Handling Missing Data: Effects of Different Approaches on the Performance of Predictive Models Built on Complex Big Data Datasets
Program: Data Science Master's Degree
Location: Not Specified (remote)
Student: David Vlosak
The purpose of this project was to explore the impact of different missing value imputation (MVI) approaches on the performance of predictive binary-classification models built on such imputed complex large or Big Data datasets. Based on an experimental strategy using simulation within a postpositive framework, findings indicated that the combination of MVI approach (bagging, KNN, mixed models), model (logistic regression, naïve Bayes, boosted trees), and dataset characteristics (number of cases and predictors, feature data types, missingness mechanisms, distribution of missing values among different predictor data types, and missing-data rates) impacted predictive performance for binary-classification problems.
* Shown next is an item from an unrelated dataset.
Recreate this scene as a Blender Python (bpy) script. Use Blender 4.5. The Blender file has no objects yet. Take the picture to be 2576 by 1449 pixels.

On the one hand, missing value imputation approaches consisting of a blend of different imputation methods (e.g., mixed models) resulted in the most accurate predictive performance regardless of model type or dataset characteristics (e.g., missing-data rate). Similarly, predictive performance for imputed complex datasets initially possessing a 25% missing-data rate was relatively accurate regardless of model and imputation type. On the other hand, MVI approaches using a singular imputation method (e.g., bagging and KNN) resulted in different predictive performance values depending on the model used and dataset characteristics (e.g., missing-data rate). Predictive performance was evaluated using overall classification accuracy (OCA), and the trustworthiness of OCA values were confirmed by the metric accuracy variation percentage (AVP). The project findings contributed to the existing gap in the literature by including complex datasets in studying the impact of MVI approaches and models on binary-classification predictive performance. The project findings also contributed to data-practitioner praxis by identifying some combinations of MVI approaches, models, and dataset characteristics that are likely to result in relatively accurate predictive performance and other combinations that might be best to avoid.